Bu durumda, davacının psikolojik tedavisine ilişkin tüm tedavi evrakları dosya arasında getirtildikten sonra, davacının muayenesi de yapılarak aralarında psikiyatr doktorun da bulunduğu yeni bir heyetten rapor alınarak, 11/05/2018 tarihli KTÜ Adli Tıp Anabilim Dalı Başkanlığı raporu da irdelenmek suretiyle, kaza tarihinde yürürlükte bulunan Özürlülük Ölçütü, Sınıflandırması ve Özürlülere Verilecek Sağlık Kurulu Raporları Hakkında Yönetmelik hükümlerine göre, kazadan sonra oluştuğu belirtilen psikolojik rahatsızlıkların kaza ile illiyet bağının olup olmadığı, maluliyet oranına etki edip etmediği, sürekli olup olmadığı sürekli ise aynı oranda dava edip etmeyeceği tespit edilerek, davalı lehine oluşan kazanılmış haklar da gözetilmek kaydıyla, sonucuna göre karar verilmesi gerekirken bu hususun gözetilmemesi doğru olmayıp İtiraz Hakem Heyeti kararının bozulmasına karar vermek gerekmiştir.

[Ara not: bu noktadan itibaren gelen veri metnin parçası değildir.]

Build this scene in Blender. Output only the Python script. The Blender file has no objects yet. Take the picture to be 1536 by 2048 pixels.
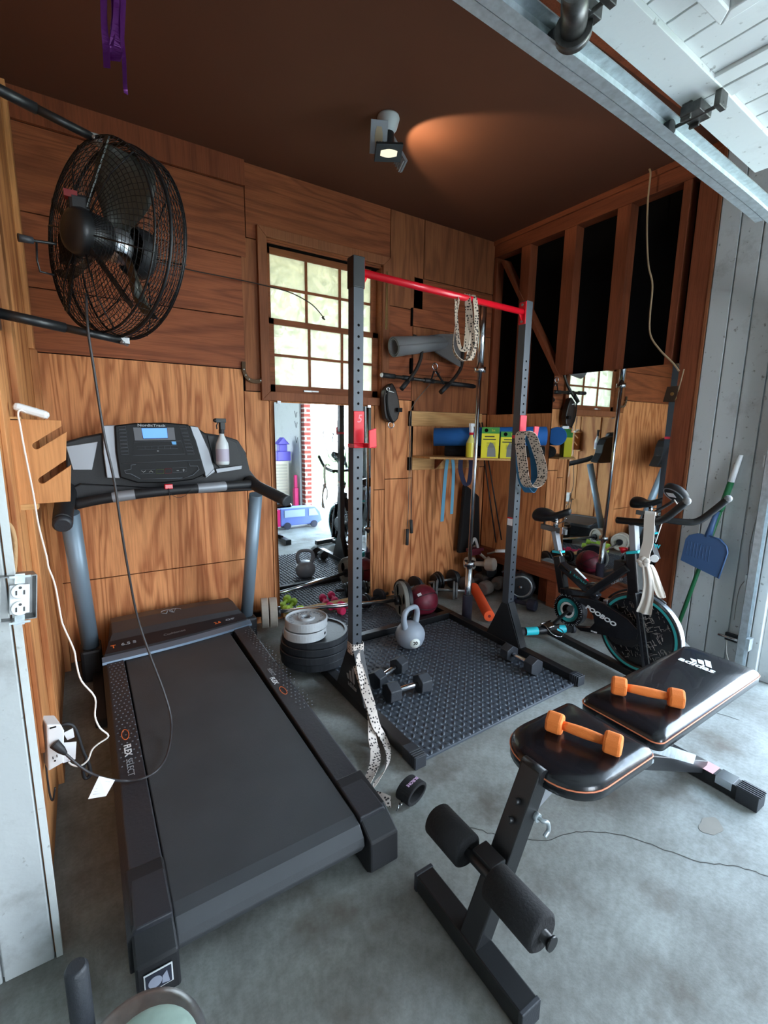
import bpy, bmesh, math, random
from mathutils import Vector, Matrix, Quaternion
random.seed(7)
V = Vector
PI = math.pi
SC = bpy.context.scene
COL = SC.collection

# ---------------------------------------------------------------- camera
H = 1.36
F_PX = 932.02
RT = V((0.841091931997249, -0.5407059449349566, 0.014193063134174563))
UP = V((0.08126670774785735, 0.1522691416582594, 0.9849922998229383))
FW = V((0.5347523577703602, 0.8273156529467169, -0.17201373854546637))
cd = bpy.data.cameras.new('camera')
cd.sensor_fit = 'VERTICAL'
cd.sensor_height = 36.0
cd.lens = F_PX / 2048 * 36.0
cd.clip_start = 0.05
cam = bpy.data.objects.new('camera', cd)
COL.objects.link(cam)
cam.matrix_world = Matrix(((RT.x, UP.x, -FW.x, 0), (RT.y, UP.y, -FW.y, 0), (RT.z, UP.z, -FW.z, H), (0, 0, 0, 1)))
SC.camera = cam

# ---------------------------------------------------------------- light
SC.view_settings.view_transform = 'Standard'
SC.view_settings.look = 'None'
SC.view_settings.exposure = 1.52
SC.view_settings.gamma = 1.0
SC.view_settings.use_curve_mapping = False
w = bpy.data.worlds.new('sky')
SC.world = w
w.use_nodes = True
wn = w.node_tree.nodes
bg = wn['Background']
tc = wn.new('ShaderNodeTexCoord')
sp = wn.new('ShaderNodeSeparateXYZ')
cr = wn.new('ShaderNodeValToRGB')
cr.color_ramp.elements[0].position = 0.0
cr.color_ramp.elements[0].color = (0.86, 0.93, 1.0, 1)
cr.color_ramp.elements[1].position = 0.8
cr.color_ramp.elements[1].color = (0.52, 0.74, 1.0, 1)
w.node_tree.links.new(tc.outputs['Generated'], sp.inputs[0])
w.node_tree.links.new(sp.outputs[2], cr.inputs[0])
w.node_tree.links.new(cr.outputs[0], bg.inputs[0])
bg.inputs[1].default_value = 7.0

def light(name, kind, loc, rot=(0, 0, 0), energy=10, color=(1, 1, 1), **kw):
    l = bpy.data.lights.new(name, kind)
    l.energy = energy
    l.color = color
    for k, v in kw.items():
        if k == 'portal':
            l.cycles.is_portal = v
        else:
            setattr(l, k, v)
    o = bpy.data.objects.new(name, l)
    COL.objects.link(o)
    o.location = loc
    o.rotation_euler = rot
    return o

light('sun', 'SUN', (6, -4, 8), (math.radians(38), 0, math.radians(200)), 7.0, (1, .95, .86), angle=math.radians(2))
light('door_portal', 'AREA', (3.25, -.08, 1.12), (0, PI/2, 0), 1, shape='RECTANGLE', size=2.3, size_y=2.1, portal=True)
light('rear_opening_portal', 'AREA', (1.1, -3.4, 1.15), (PI/2, 0, 0), 1, shape='RECTANGLE', size=1.2, size_y=2.2, portal=True)  # portal for an added, unseen rear opening that lets in fill daylight
light('window_portal', 'AREA', (1.49, 3.26, 2.05), (-PI/2, 0, 0), 1, shape='RECTANGLE', size=.95, size_y=.95, portal=True)

# ---------------------------------------------------------------- pixel -> place helpers (a known wall, floor or depth gives the point)
def ray(x, y):
    return RT * ((x - 768) / F_PX) - UP * ((y - 1024) / F_PX) + FW
C0 = V((0, 0, H))
def onx(x, y, X):
    d = ray(x, y); return C0 + d * (X / d.x)
def ony(x, y, Y):
    d = ray(x, y); return C0 + d * (Y / d.y)
def onz(x, y, Z=0.0):
    d = ray(x, y); return C0 + d * ((Z - H) / d.z)

# ---------------------------------------------------------------- materials
def lin(c):
    def f(u):
        u /= 255.0
        return u / 12.92 if u <= .04045 else ((u + .055) / 1.055) ** 2.4
    return (f(c[0]), f(c[1]), f(c[2]), 1.0)
MATS = {}
def mat(name, rgb, rough=.6, metal=0.0, bump=0.0, bscale=60, var=0.0, vscale=8, emit=0, coat=0, spec=None, trans=0):
    if name in MATS: return MATS[name]
    m = bpy.data.materials.new(name)
    m.use_nodes = True
    nt = m.node_tree; N = nt.nodes; L = nt.links
    b = N['Principled BSDF']
    c = lin(rgb)
    b.inputs['Base Color'].default_value = c
    b.inputs['Roughness'].default_value = rough
    b.inputs['Metallic'].default_value = metal
    if coat: b.inputs['Coat Weight'].default_value = coat
    if spec is not None: b.inputs['Specular IOR Level'].default_value = spec
    if trans: b.inputs['Transmission Weight'].default_value = trans
    t = N.new('ShaderNodeTexCoord')
    if var:
        n = N.new('ShaderNodeTexNoise'); n.inputs['Scale'].default_value = vscale; n.inputs['Detail'].default_value = 6
        r = N.new('ShaderNodeValToRGB')
        r.color_ramp.elements[0].position = .3; r.color_ramp.elements[1].position = .7
        r.color_ramp.elements[0].color = tuple(x * (1 - var) for x in c[:3]) + (1,)
        r.color_ramp.elements[1].color = tuple(min(1, x * (1 + var)) for x in c[:3]) + (1,)
        L.new(t.outputs['Object'], n.inputs['Vector']); L.new(n.outputs['Fac'], r.inputs[0]); L.new(r.outputs[0], b.inputs['Base Color'])
    if bump:
        n2 = N.new('ShaderNodeTexNoise'); n2.inputs['Scale'].default_value = bscale; n2.inputs['Detail'].default_value = 4
        bp = N.new('ShaderNodeBump'); bp.inputs['Strength'].default_value = bump; bp.inputs['Distance'].default_value = .004
        L.new(t.outputs['Object'], n2.inputs['Vector']); L.new(n2.outputs['Fac'], bp.inputs['Height']); L.new(bp.outputs[0], b.inputs['Normal'])
    if emit:
        b.inputs['Emission Color'].default_value = c; b.inputs['Emission Strength'].default_value = emit
    MATS[name] = m
    return m

def wood(name, light_c, dark_c, axis='z', seed=0.0, freq=14, rough=.62, contrast=1.0, knots=True):
    """plywood / lumber: long grain along axis, figured rings across"""
    if name in MATS: return MATS[name]
    m = bpy.data.materials.new(name); m.use_nodes = True
    nt = m.node_tree; N = nt.nodes; L = nt.links
    b = N['Principled BSDF']; b.inputs['Roughness'].default_value = rough
    b.inputs['Specular IOR Level'].default_value = .25
    t = N.new('ShaderNodeTexCoord'); mp = N.new('ShaderNodeMapping')
    s = {'x': (.34, 2.6, 2.6), 'y': (2.6, .34, 2.6), 'z': (2.6, 2.6, .34)}[axis]
    mp.inputs['Scale'].default_value = s; mp.inputs['Location'].default_value = (seed, seed * 1.7, seed * .6)
    L.new(t.outputs['Object'], mp.inputs[0])
    n = N.new('ShaderNodeTexNoise'); n.inputs['Scale'].default_value = 1.5; n.inputs['Detail'].default_value = 3.0; n.inputs['Roughness'].default_value = .45; n.inputs['Distortion'].default_value = .5
    L.new(mp.outputs[0], n.inputs['Vector'])
    mu = N.new('ShaderNodeMath'); mu.operation = 'MULTIPLY'; mu.inputs[1].default_value = freq * 6.0
    si = N.new('ShaderNodeMath'); si.operation = 'SINE'
    L.new(n.outputs['Fac'], mu.inputs[0]); L.new(mu.outputs[0], si.inputs[0])
    mr = N.new('ShaderNodeMapRange'); mr.inputs[1].default_value = -1; mr.inputs[2].default_value = 1
    L.new(si.outputs[0], mr.inputs[0])
    pw = N.new('ShaderNodeMath'); pw.operation = 'POWER'; pw.inputs[1].default_value = 2.2
    L.new(mr.outputs[0], pw.inputs[0])
    # fine fibres
    mp2 = N.new('ShaderNodeMapping'); s2 = {'x': (6, 150, 150), 'y': (150, 6, 150), 'z': (150, 150, 6)}[axis]
    mp2.inputs['Scale'].default_value = s2; L.new(t.outputs['Object'], mp2.inputs[0])
    n2 = N.new('ShaderNodeTexNoise'); n2.inputs['Scale'].default_value = 1; n2.inputs['Detail'].default_value = 3
    L.new(mp2.outputs[0], n2.inputs['Vector'])
    # blotches
    n3 = N.new('ShaderNodeTexNoise'); n3.inputs['Scale'].default_value = 2.3; n3.inputs['Detail'].default_value = 5
    L.new(t.outputs['Object'], n3.inputs['Vector'])
    mx = N.new('ShaderNodeMix'); mx.data_type = 'RGBA'
    mx.inputs[6].default_value = lin(light_c); mx.inputs[7].default_value = lin(dark_c)
    f1 = N.new('ShaderNodeMath'); f1.operation = 'MULTIPLY'; f1.inputs[1].default_value = .62 * contrast
    L.new(pw.outputs[0], f1.inputs[0])
    f2 = N.new('ShaderNodeMath'); f2.operation = 'MULTIPLY_ADD'; f2.inputs[1].default_value = .9; f2.inputs[2].default_value = -.36
    L.new(n3.outputs['Fac'], f2.inputs[0])
    f3 = N.new('ShaderNodeMath'); f3.operation = 'ADD'; f3.use_clamp = True
    L.new(f1.outputs[0], f3.inputs[0]); L.new(f2.outputs[0], f3.inputs[1])
    L.new(f3.outputs[0], mx.inputs[0])
    m2 = N.new('ShaderNodeMix'); m2.data_type = 'RGBA'; m2.blend_type = 'MULTIPLY'; m2.inputs[0].default_value = .55
    cr2 = N.new('ShaderNodeValToRGB'); cr2.color_ramp.elements[0].position = .3; cr2.color_ramp.elements[0].color = (.55, .5, .45, 1); cr2.color_ramp.elements[1].position = .6; cr2.color_ramp.elements[1].color = (1, 1, 1, 1)
    L.new(n2.outputs['Fac'], cr2.inputs[0])
    L.new(mx.outputs[2], m2.inputs[6]); L.new(cr2.outputs[0], m2.inputs[7])
    L.new(m2.outputs[2], b.inputs['Base Color'])
    bp = N.new('ShaderNodeBump'); bp.inputs['Strength'].default_value = .25; bp.inputs['Distance'].default_value = .002
    L.new(n2.outputs['Fac'], bp.inputs['Height']); L.new(bp.outputs[0], b.inputs['Normal'])
    MATS[name] = m
    return m

def concrete(name, c1, c2, stain, rough=.75):
    m = bpy.data.materials.new(name); m.use_nodes = True
    nt = m.node_tree; N = nt.nodes; L = nt.links
    b = N['Principled BSDF']; b.inputs['Roughness'].default_value = rough
    t = N.new('ShaderNodeTexCoord')
    def noise(sc, det, r=.55):
        n = N.new('ShaderNodeTexNoise'); n.inputs['Scale'].default_value = sc; n.inputs['Detail'].default_value = det; n.inputs['Roughness'].default_value = r
        L.new(t.outputs['Object'], n.inputs['Vector']); return n
    a = noise(1.7, 8, .65); f = noise(55, 6, .7); g = noise(3.1, 5, .6)
    r = N.new('ShaderNodeValToRGB'); r.color_ramp.elements[0].position = .36; r.color_ramp.elements[1].position = .62
    r.color_ramp.elements[0].color = lin(c1); r.color_ramp.elements[1].color = lin(c2)
    L.new(a.outputs['Fac'], r.inputs[0])
    r2 = N.new('ShaderNodeValToRGB'); r2.color_ramp.elements[0].position = .38; r2.color_ramp.elements[0].color = (.62, .6, .58, 1); r2.color_ramp.elements[1].position = .6; r2.color_ramp.elements[1].color = (1.0, 1.0, 1.0, 1)
    L.new(f.outputs['Fac'], r2.inputs[0])
    mx = N.new('ShaderNodeMix'); mx.data_type = 'RGBA'; mx.blend_type = 'MULTIPLY'; mx.inputs[0].default_value = .5
    L.new(r.outputs[0], mx.inputs[6]); L.new(r2.outputs[0], mx.inputs[7])
    r3 = N.new('ShaderNodeValToRGB'); r3.color_ramp.elements[0].position = .54; r3.color_ramp.elements[0].color = (0, 0, 0, 1); r3.color_ramp.elements[1].position = .70; r3.color_ramp.elements[1].color = (.8, .8, .8, 1)
    L.new(g.outputs['Fac'], r3.inputs[0])
    m3 = N.new('ShaderNodeMix'); m3.data_type = 'RGBA'; m3.inputs[7].default_value = lin(stain)
    L.new(r3.outputs[0], m3.inputs[0]); L.new(mx.outputs[2], m3.inputs[6])
    L.new(m3.outputs[2], b.inputs['Base Color'])
    bp = N.new('ShaderNodeBump'); bp.inputs['Strength'].default_value = .5; bp.inputs['Distance'].default_value = .003
    L.new(f.outputs['Fac'], bp.inputs['Height']); L.new(bp.outputs[0], b.inputs['Normal'])
    return m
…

SONUÇ: Yukarıda (1) nolu bentte açıklanan nedenlerle davalı vekilinin sair temyiz itirazlarının reddine, (2) nolu bentte açıklanan nedenlerle, davalı vekilinin temyiz itirazlarının kabulü ile İtiraz Hakem Heyeti kararının BOZULMASINA, dosyanın, hakem dosyasının saklanması kararını veren İstanbul Anadolu 7. Asliye Ticaret Mahkemesine gönderilmesine, peşin alınan harcın istek halinde temyiz eden davalıya geri verilmesine 22/12/2021 gününde oybirliğiyle karar verildi.